* BEGIN Data rows *
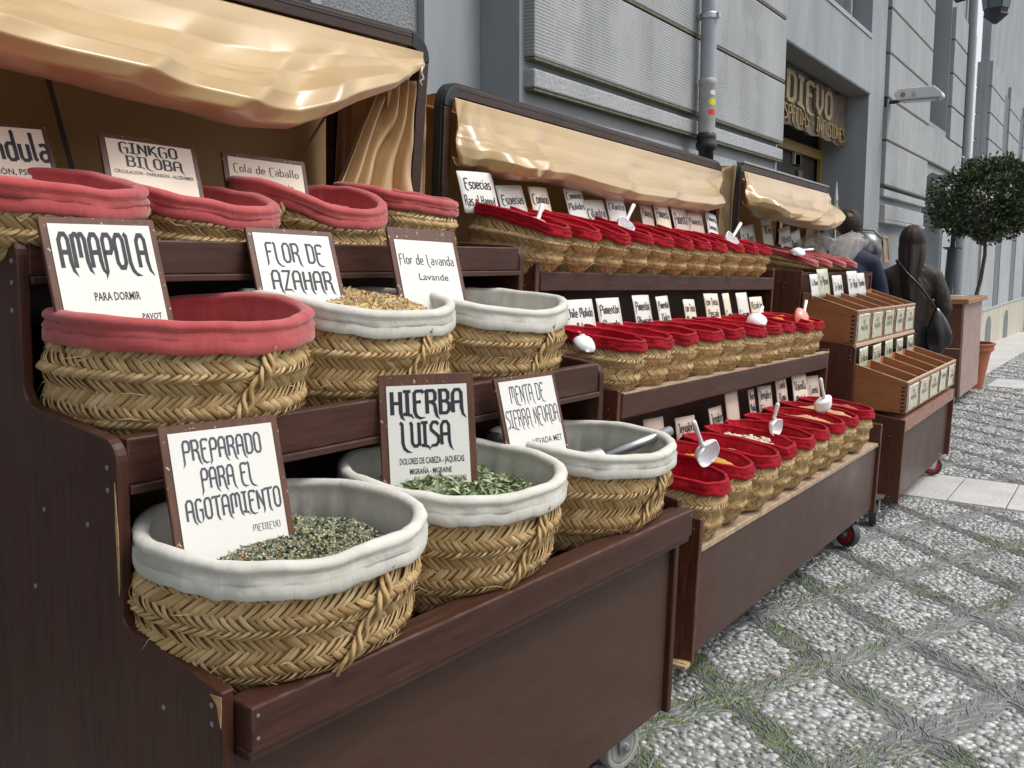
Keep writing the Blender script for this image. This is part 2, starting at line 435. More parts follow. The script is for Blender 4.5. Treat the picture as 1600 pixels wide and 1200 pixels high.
BANDS = [(6.0, 6.80), (13.4, 14.6), (24, 25)]
def in_slabs(x, y):
    r = np.zeros(x.shape, bool)
    for a, b in BANDS: r |= (y > a-.05) & (y < b+.05)
    return r | (x < -1.63)
# pebbles
def scatter(y0, y1, x0, x1, d, jit=.32):
    xs = np.arange(x0, x1, d); ys = np.arange(y0, y1, d*.92)
    X, Y = np.meshgrid(xs, ys); X[1::2] += d/2
    X = X+rng.uniform(-jit, jit, X.shape)*d; Y = Y+rng.uniform(-jit, jit, Y.shape)*d
    return X.ravel(), Y.ravel()
X1, Y1 = scatter(1.4, 6.0, -1.75, 1.3, .0232, .40); X2, Y2 = scatter(6.8, 10.5, -1.75, .6, .034); X3, Y3 = scatter(10.5, 22, -1.75, -.2, .042)
X = np.concatenate([X1, X2, X3]); Y = np.concatenate([Y1, Y2, Y3])
S = np.concatenate([np.full(len(X1), .0128), np.full(len(X2), .0165), np.full(len(X3), .0215)])
q, cell = lat(X, Y); keep = (np.abs(q).max(1) < .372+.035*vnoise(X*14, Y*14, 5)*2) & ~in_slabs(X, Y)
keep &= rng.random(len(X)) < .90
keep &= (X-(-1.75)) > 0
wx = .532*(-X)+.846*Y; ex = .844*X+.536*Y      # keep what can come near the view
keep &= (ex < wx*.66+.5) & (ex > wx*.05-.6)
X, Y, S, cell = X[keep], Y[keep], S[keep], cell[keep]
big = rng.random(len(X)) < .16
L = S*rng.uniform(.72, 1.35, len(X))*np.where(big, 1.45, 1); Wd = S*rng.uniform(.48, .74, len(X))*np.where(big, 1.25, 1)
ang = rng.normal(.35, .38, len(X)) + ((cell[:, 0]*1.7+cell[:, 1]*2.3) % 1.2 - .6)*.8
Hh = S*rng.uniform(.35, .75, len(X))
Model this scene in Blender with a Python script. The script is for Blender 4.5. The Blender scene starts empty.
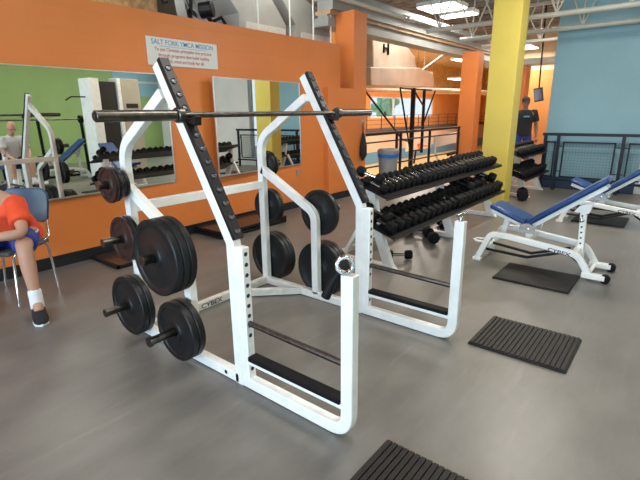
* END Data rows *
What you should do - List each line of the records that holds the string "this".

Answer -
Keep writing the Blender script for this image. This is part 2, starting at line 435. More parts follow. The script is for Blender 4.5. Treat the picture as 1600 pixels wide and 1200 pixels high.
Model this scene in Blender with a Python script. The script is for Blender 4.5. The Blender scene starts empty.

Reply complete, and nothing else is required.